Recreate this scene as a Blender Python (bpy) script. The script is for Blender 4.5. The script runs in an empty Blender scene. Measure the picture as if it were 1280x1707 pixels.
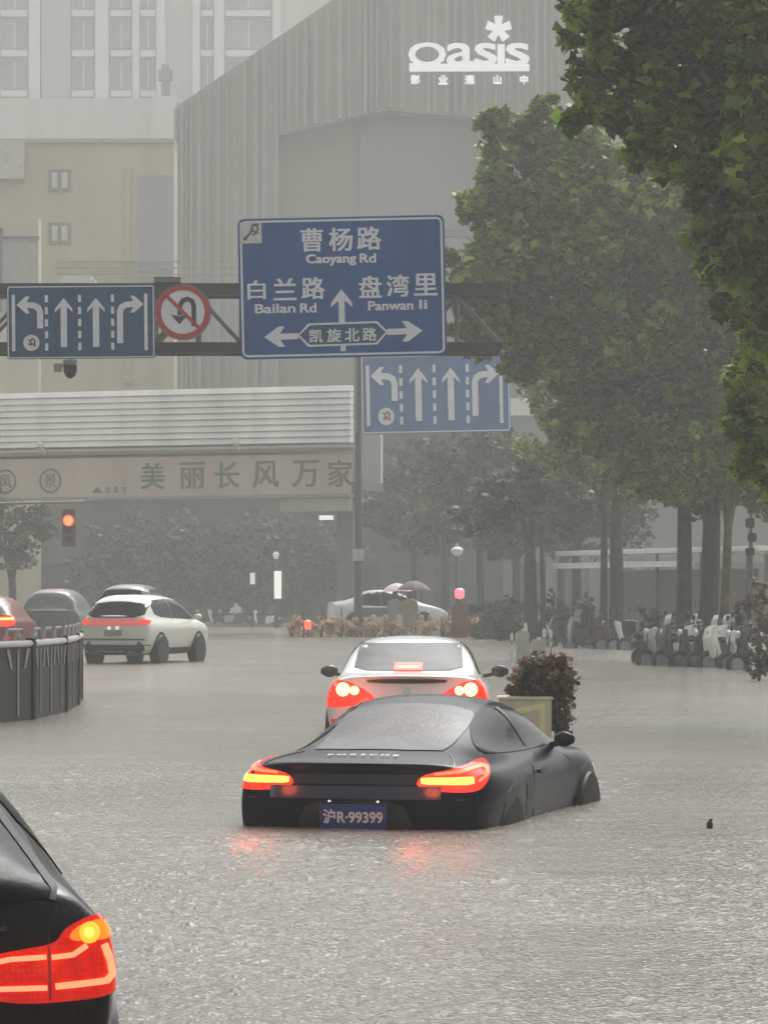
import bpy, bmesh, math, random
import numpy as np
from mathutils import Vector, Matrix
from mathutils.bvhtree import BVHTree

R = math.radians
random.seed(7)
rng = np.random.default_rng(7)
C = bpy.context.scene.collection
S = bpy.context.scene

# ---------------------------------------------------------------- camera, sky, sun, exposure
F, H, HOR = 6000.0, 1.59, 990.0          # focal length in photo pixels, eye height over the water, horizon row
cam = bpy.data.cameras.new('camera')
cam.sensor_fit = 'HORIZONTAL'; cam.sensor_width = 36.0
cam.lens = 36.0 * F / 1280.0
cam.shift_y = (HOR - 853.5) / 1280.0
cam.clip_start = 0.5; cam.clip_end = 3000
camo = bpy.data.objects.new('camera', cam); C.objects.link(camo)
camo.location = (0, 0, H); camo.rotation_euler = (R(90), 0, 0)
S.camera = camo

SUN_EL, SUN_ROT = 55, 20
w = bpy.data.worlds.new('World'); S.world = w; w.use_nodes = True
nt = w.node_tree; bg = nt.nodes['Background']
sky = nt.nodes.new('ShaderNodeTexSky'); sky.sky_type = 'NISHITA'; sky.sun_disc = False
sky.sun_elevation = R(SUN_EL); sky.sun_rotation = R(SUN_ROT)
sky.air_density = 1.0; sky.dust_density = 6.0; sky.ozone_density = 0.5
hs = nt.nodes.new('ShaderNodeHueSaturation'); hs.inputs['Saturation'].default_value = 0.06
nt.links.new(sky.outputs[0], hs.inputs['Color']); nt.links.new(hs.outputs[0], bg.inputs['Color'])
bg.inputs['Strength'].default_value = 0.15
sl = bpy.data.lights.new('sun', 'SUN'); sl.energy = 0.8; sl.angle = R(25); sl.color = (1, .99, .94)
so = bpy.data.objects.new('sun', sl); C.objects.link(so)
so.rotation_euler = (R(90 - SUN_EL), 0, R(180 - SUN_ROT))

S.view_settings.view_transform = 'Standard'; S.view_settings.look = 'None'
S.view_settings.exposure = 0.62; S.view_settings.gamma = 1.0
S.view_settings.use_curve_mapping = False
cy = S.cycles
cy.max_bounces = 6; cy.diffuse_bounces = 3; cy.glossy_bounces = 4; cy.transmission_bounces = 4
cy.transparent_max_bounces = 8; cy.volume_bounces = 1
cy.sample_clamp_indirect = 4.0; cy.use_denoising = True

# ---------------------------------------------------------------- helpers
def at(px, py, D):
    return Vector(((px - 640) / F * D, D, H - (py - HOR) / F * D))

MATS = {}
EM = .58        # lamp brightness against this exposure
def mat(name, col, rough=.6, metal=0.0, var=.12, scale=6.0, bump=0.0, bscale=40.0, coat=0.0, spec=.5, emit=None, estr=0.0, island=0.0, streak=False):
    if name in MATS: return MATS[name]
    m = bpy.data.materials.new(name); m.use_nodes = True
    n = m.node_tree.nodes; l = m.node_tree.links; b = n['Principled BSDF']
    tc = n.new('ShaderNodeTexCoord'); no = n.new('ShaderNodeTexNoise')
    no.inputs['Scale'].default_value = scale; no.inputs['Detail'].default_value = 4
    if streak:      # rain stains running down
        mp = n.new('ShaderNodeMapping'); mp.inputs['Scale'].default_value = (1, 1, .10); l.new(tc.outputs['Object'], mp.inputs['Vector']); l.new(mp.outputs[0], no.inputs['Vector'])
    else: l.new(tc.outputs['Object'], no.inputs['Vector'])
    r = n.new('ShaderNodeValToRGB')
    lo = [max(0, c * (1 - var)) for c in col]; hi = [min(1, c * (1 + var)) for c in col]
    r.color_ramp.elements[0].position = .3; r.color_ramp.elements[1].position = .7
    r.color_ramp.elements[0].color = (*lo, 1); r.color_ramp.elements[1].color = (*hi, 1)
    l.new(no.outputs['Fac'], r.inputs['Fac'])
    src = r.outputs['Color']
    if island:
        g = n.new('ShaderNodeNewGeometry'); h = n.new('ShaderNodeHueSaturation'); mr = n.new('ShaderNodeMapRange')
        mr.inputs['To Min'].default_value = 1 - island; mr.inputs['To Max'].default_value = 1 + island
        l.new(g.outputs['Random Per Island'], mr.inputs['Value']); l.new(mr.outputs['Result'], h.inputs['Value'])
        l.new(src, h.inputs['Color']); src = h.outputs['Color']
    l.new(src, b.inputs['Base Color'])
    b.inputs['Roughness'].default_value = rough; b.inputs['Metallic'].default_value = metal
    b.inputs['Coat Weight'].default_value = coat; b.inputs['Coat Roughness'].default_value = .06
    b.inputs['Specular IOR Level'].default_value = spec
    if bump:
        bn = n.new('ShaderNodeTexNoise'); bn.inputs['Scale'].default_value = bscale; bn.inputs['Detail'].default_value = 3
        l.new(tc.outputs['Object'], bn.inputs['Vector'])
        bp = n.new('ShaderNodeBump'); bp.inputs['Strength'].default_value = bump; bp.inputs['Distance'].default_value = .01
        l.new(bn.outputs['Fac'], bp.inputs['Height']); l.new(bp.outputs['Normal'], b.inputs['Normal'])
    if emit:
        b.inputs['Emission Color'].default_value = (*emit, 1); b.inputs['Emission Strength'].default_value = estr*EM
    MATS[name] = m
    return m

def mesh_obj(name, me, m=None, parent=None, smooth=False):
    if m is not None:
        me.materials.clear(); me.materials.append(m)
    if smooth:
        me.polygons.foreach_set('use_smooth', [True] * len(me.polygons))
    o = bpy.data.objects.new(name, me); C.objects.link(o)
    if parent is not None: o.parent = parent
    return o

def raw(name, verts, faces, m, parent=None, smooth=False):
    me = bpy.data.meshes.new(name); me.from_pydata([tuple(v) for v in verts], [], faces); me.update()
    return mesh_obj(name, me, m, parent, smooth)

def tag(o, label=None, cat=None, group=None, kind=None):
    if label: o['label'] = label
    if cat: o['category'] = cat
    if group: o['group'] = group
    if kind: o['kind'] = kind
    return o

def thing(name, label, cat, loc=(0, 0, 0), rz=0.0, group=None):
    o = bpy.data.objects.new(name, None); C.objects.link(o)
    o.empty_display_size = .2
    o.location = loc; o.rotation_euler = (0, 0, rz)
    return tag(o, label, cat, group)

def copy_tree(o, parent=None):
    c = o.copy(); C.objects.link(c)
    if parent is not None: c.parent = parent
    for ch in list(o.children): copy_tree(ch, c)
    return c

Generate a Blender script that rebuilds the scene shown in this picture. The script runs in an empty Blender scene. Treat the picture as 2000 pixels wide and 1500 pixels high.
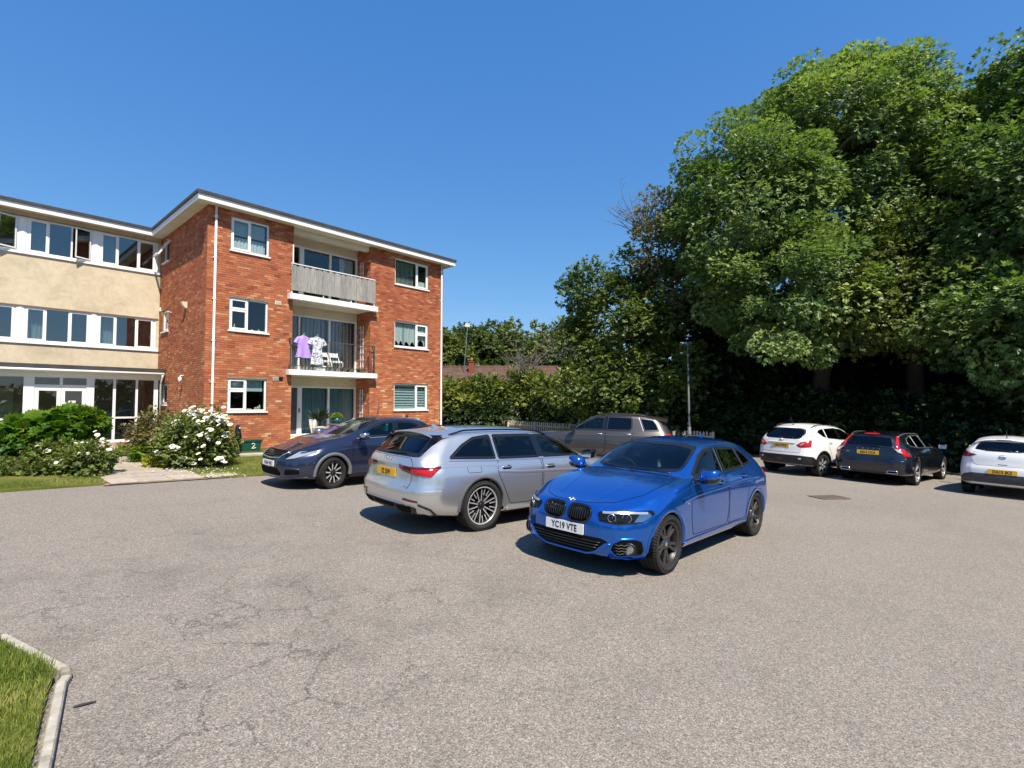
import bpy, bmesh, math, random
import numpy as np
from mathutils import Vector, Matrix
from mathutils.bvhtree import BVHTree
from mathutils.geometry import tessellate_polygon

random.seed(7)
RNG = np.random.default_rng(7)
SC = bpy.context.scene
COL = SC.collection
R = math.radians

# ---------------------------------------------------------------- camera
cam_d = bpy.data.cameras.new('camera')
cam_d.sensor_width = 36.0
cam_d.lens = 18.0
cam_d.clip_start = 0.05
cam_d.clip_end = 3000
cam = bpy.data.objects.new('camera', cam_d)
cam.location = (0, 0, 1.8)
cam.rotation_euler = (R(90) + math.atan(0.040), 0, 0)
COL.objects.link(cam)
SC.camera = cam

# ---------------------------------------------------------------- sky and sun
SUN_H = Vector((0.425, -0.905)).normalized()
SUN_EL = R(56)
SUN_DIR = Vector((SUN_H.x * math.cos(SUN_EL), SUN_H.y * math.cos(SUN_EL), math.sin(SUN_EL)))
world = bpy.data.worlds.new('World')
SC.world = world
world.use_nodes = True
wn, wl = world.node_tree.nodes, world.node_tree.links
wn.clear()
w_out = wn.new('ShaderNodeOutputWorld')
w_bg = wn.new('ShaderNodeBackground')
w_sky = wn.new('ShaderNodeTexSky')
w_sky.sky_type = 'NISHITA'
w_sky.sun_disc = False
w_sky.sun_elevation = SUN_EL
w_sky.sun_rotation = math.atan2(SUN_H.x, SUN_H.y)
w_sky.altitude = 200
w_sky.air_density = 1.0
w_sky.dust_density = 0.0
w_sky.ozone_density = 3.0
# even film-like colour response of the sky: one power curve per channel
w_sep = wn.new('ShaderNodeSeparateColor')
w_cmb = wn.new('ShaderNodeCombineColor')
wl.new(w_sky.outputs[0], w_sep.inputs[0])
for ch, (gain, pw) in enumerate(((0.47, 1.0), (1.0, 0.68), (2.28, 0.39))):
    p = wn.new('ShaderNodeMath'); p.operation = 'POWER'; p.inputs[1].default_value = pw
    g = wn.new('ShaderNodeMath'); g.operation = 'MULTIPLY'; g.inputs[1].default_value = gain
    wl.new(w_sep.outputs[ch], p.inputs[0]); wl.new(p.outputs[0], g.inputs[0]); wl.new(g.outputs[0], w_cmb.inputs[ch])
w_bg.inputs['Strength'].default_value = 0.1
wl.new(w_cmb.outputs[0], w_bg.inputs['Color'])
wl.new(w_bg.outputs[0], w_out.inputs['Surface'])

sun_d = bpy.data.lights.new('sun', 'SUN')
sun_d.energy = 4.1
sun_d.angle = R(0.53)
sun_d.color = (1.0, 0.905, 0.76)
sun = bpy.data.objects.new('sun', sun_d)
sun.rotation_euler = SUN_DIR.to_track_quat('Z', 'Y').to_euler()
sun.location = (10, -20, 30)
COL.objects.link(sun)

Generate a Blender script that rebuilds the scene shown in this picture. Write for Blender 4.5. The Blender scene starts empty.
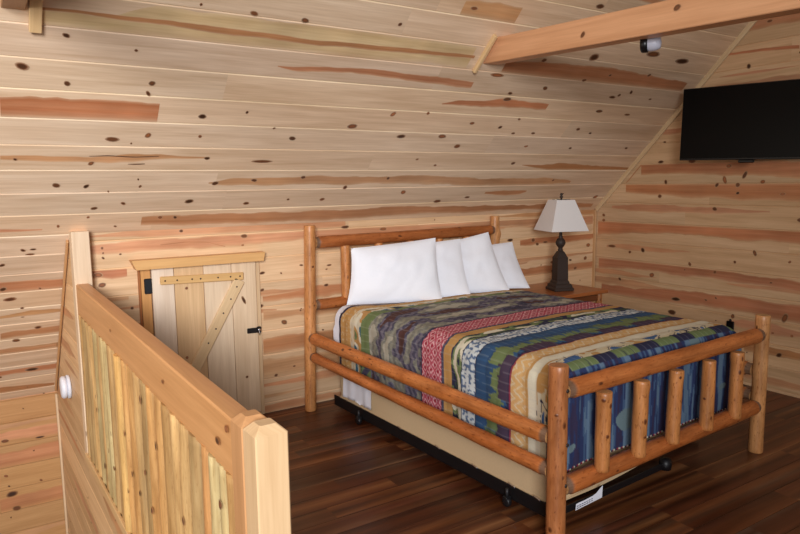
import bpy, math, random
import numpy as np
from mathutils import Vector, Matrix
from mathutils import noise as mn
random.seed(7)
C = bpy.context.scene.collection
YK, XG, ZT = 4.3626, 5.0391, 1.3417          # knee wall plane, gable plane, knee wall height
R2 = math.sqrt(.5)
PITCH = .1742                                 # exposed face of one pine board

# ------------------------------------------------------------------ helpers
def lin(c):
    return tuple(((v/255/12.92) if v/255 <= .04045 else ((v/255+.055)/1.055)**2.4) for v in c[:3])
def n1(x, y=0., z=0.): return mn.noise(Vector((x, y, z)))
def mixc(a, b, t): return tuple(a[i]*(1-t)+b[i]*t for i in range(3))
def sc(c, k): return tuple(min(255, v*k) for v in c)

class MB:
    """collects vertices with a tint and a uv, and faces with a material slot"""
    def __init__(s): s.v=[]; s.t=[]; s.uv=[]; s.f=[]; s.m=[]; s.sm=[]
    def vert(s, p, tint=(200,200,200), uv=(0,0)):
        s.v.append(tuple(p)); s.t.append(tint); s.uv.append(uv); return len(s.v)-1
    def face(s, ids, m=0, smooth=False): s.f.append(tuple(ids)); s.m.append(m); s.sm.append(smooth)
    def quad(s, ps, tint, uvs=None, m=0):
        uvs = uvs or [(0,0)]*4
        s.face([s.vert(p, tint, q) for p, q in zip(ps, uvs)], m)
    def build(s, name, mats, parent=None, loc=None, rotz=0):
        me = bpy.data.meshes.new(name)
        me.from_pydata(s.v, [], s.f); me.update()
        a = me.attributes.new('tint', 'FLOAT_COLOR', 'POINT')
        arr = np.ones((len(s.v), 4), np.float32)
        cache = {}
        for i, c in enumerate(s.t):
            if c not in cache: cache[c] = lin(c)
            arr[i, :3] = cache[c]
        a.data.foreach_set('color', arr.ravel())
        ul = me.uv_layers.new(name='UVMap')
        li = np.empty(len(me.loops), np.int32); me.loops.foreach_get('vertex_index', li)
        ul.data.foreach_set('uv', np.array(s.uv, np.float32)[li].ravel())
        me.polygons.foreach_set('material_index', np.array(s.m, np.int32))
        me.polygons.foreach_set('use_smooth', np.array(s.sm, bool))
        for m in (mats if isinstance(mats, (list, tuple)) else [mats]): me.materials.append(m)
        o = bpy.data.objects.new(name, me); C.objects.link(o)
        if parent: o.parent = parent
        if loc is not None: o.location = loc
        o.rotation_euler.z = rotz
        return o
    # --- shapes
    def box(s, c, size, tint=(200,200,200), rot=None, m=0, bev=0., jit=0, axis=0):
        """box with chamfered edges (bev); grain runs along `axis`"""
        hx, hy, hz = [d/2 for d in size]; c = Vector(c); rot = rot or Matrix.Identity(3)
        b = min(bev, hx*.98, hy*.98, hz*.98); off = (random.random()*9, random.random()*9)
        oth = [i for i in range(3) if i != axis]
        def pt(x, y, z):
            l = (x, y, z); p = c + rot @ Vector(l)
            return s.vert(p, tint, (l[axis]+off[0], l[oth[0]]+.7*l[oth[1]]+off[1]))
        if b <= 0:
            ids = {}
            for F in (((-1,-1,-1),(-1,1,-1),(1,1,-1),(1,-1,-1)), ((-1,-1,1),(1,-1,1),(1,1,1),(-1,1,1)),
                      ((-1,-1,-1),(1,-1,-1),(1,-1,1),(-1,-1,1)), ((1,1,-1),(-1,1,-1),(-1,1,1),(1,1,1)),
                      ((-1,1,-1),(-1,-1,-1),(-1,-1,1),(-1,1,1)), ((1,-1,-1),(1,1,-1),(1,1,1),(1,-1,1))):
                s.face([pt(x*hx, y*hy, z*hz) for x, y, z in F], m)
            return
        V = {}
        for x in (-1,1):
            for y in (-1,1):
                for z in (-1,1):
                    V[x,y,z,0] = pt(x*hx, y*(hy-b), z*(hz-b)); V[x,y,z,1] = pt(x*(hx-b), y*hy, z*(hz-b)); V[x,y,z,2] = pt(x*(hx-b), y*(hy-b), z*hz)
        def add(ids):
            p = [Vector(s.v[i]) for i in ids]; n = (p[1]-p[0]).cross(p[2]-p[0]); mid = sum(p, Vector())/len(p)
            s.face(ids if n.dot(mid-c) > 0 else ids[::-1], m)
        for a in (-1,1):
            add([V[a,-1,-1,0],V[a,1,-1,0],V[a,1,1,0],V[a,-1,1,0]]); add([V[-1,a,-1,1],V[1,a,-1,1],V[1,a,1,1],V[-1,a,1,1]]); add([V[-1,-1,a,2],V[1,-1,a,2],V[1,1,a,2],V[-1,1,a,2]])
            for d in (-1,1):
                add([V[a,d,-1,0],V[a,d,1,0],V[a,d,1,1],V[a,d,-1,1]]); add([V[a,-1,d,0],V[a,1,d,0],V[a,1,d,2],V[a,-1,d,2]]); add([V[-1,a,d,1],V[1,a,d,1],V[1,a,d,2],V[-1,a,d,2]])
                for e in (-1,1): add([V[a,d,e,0],V[a,d,e,1],V[a,d,e,2]])
    def lathe(s, c, prof, seg=24, tint=(200,200,200), m=0, smooth=True, rot=None, phase=0.):
        """prof: list of (radius, height) or (radius, height, tint)"""
        c = Vector(c); rot = rot or Matrix.Identity(3); rings = []
        for q in prof:
            t = q[2] if len(q) > 2 else tint
            if q[0] <= 1e-6: rings.append([s.vert(c+rot@Vector((0,0,q[1])), t, (q[1],0))])
            else: rings.append([s.vert(c+rot@Vector((q[0]*math.cos(phase+2*math.pi*i/seg), q[0]*math.sin(phase+2*math.pi*i/seg), q[1])), t, (q[1], i/seg)) for i in range(seg)])
        for a, b in zip(rings, rings[1:]):
            for i in range(seg):
                j = (i+1) % seg
                if len(a) == 1: s.face([a[0], b[j], b[i]][::-1] if False else [a[0], b[j], b[i]], m, smooth)
                elif len(b) == 1: s.face([a[i], a[j], b[0]], m, smooth)
                else: s.face([a[i], a[j], b[j], b[i]], m, smooth)
        if len(rings[0]) > 1: s.face(rings[0][::-1], m)
        if len(rings[-1]) > 1: s.face(rings[-1], m)
    def tube(s, pts, r, seg=10, tint=(200,200,200), m=0):
        pts = [Vector(p) for p in pts]; rings = []
        for k, p in enumerate(pts):
            d = (pts[min(k+1, len(pts)-1)]-pts[max(k-1, 0)]).normalized()
            a = d.cross(Vector((0,0,1)) if abs(d.z) < .9 else Vector((1,0,0))).normalized(); b = d.cross(a)
            rings.append([s.vert(p+(a*math.cos(2*math.pi*i/seg)+b*math.sin(2*math.pi*i/seg))*r, tint, (k*.1, i/seg)) for i in range(seg)])
        for x, y in zip(rings, rings[1:]):
            for i in range(seg): s.face([x[i], y[i], y[(i+1)%seg], x[(i+1)%seg]], m, True)
        s.face(rings[0], m); s.face(rings[-1][::-1], m)

def tag(o, label=None, cat=None, group=None, kind=None):
    for k, v in (('label',label),('category',cat),('group',group),('kind',kind)):
        if v: o[k] = v
    return o
def empty(name, loc=(0,0,0), rotz=0, label=None, cat=None, group=None, kind=None):
    o = bpy.data.objects.new(name, None); C.objects.link(o); o.empty_display_size = .1
    o.location = loc; o.rotation_euler.z = rotz
    return tag(o, label, cat, group, kind)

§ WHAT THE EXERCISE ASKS
Leave the pictures out, and restate exactly the lines from the start of the records through the one that contains "S.camera = camo".

§ ANSWER FOR THE TASK
Recreate this scene as a Blender Python (bpy) script. The script is for Blender 4.5. The script runs in an empty Blender scene. Measure the picture as if it were 1280x1707 pixels.
import bpy, bmesh, math, random
import numpy as np
from mathutils import Vector, Matrix
from mathutils.bvhtree import BVHTree

R = math.radians
random.seed(7)
rng = np.random.default_rng(7)
C = bpy.context.scene.collection
S = bpy.context.scene

# ---------------------------------------------------------------- camera, sky, sun, exposure
F, H, HOR = 6000.0, 1.59, 990.0          # focal length in photo pixels, eye height over the water, horizon row
cam = bpy.data.cameras.new('camera')
cam.sensor_fit = 'HORIZONTAL'; cam.sensor_width = 36.0
cam.lens = 36.0 * F / 1280.0
cam.shift_y = (HOR - 853.5) / 1280.0
cam.clip_start = 0.5; cam.clip_end = 3000
camo = bpy.data.objects.new('camera', cam); C.objects.link(camo)
camo.location = (0, 0, H); camo.rotation_euler = (R(90), 0, 0)
S.camera = camo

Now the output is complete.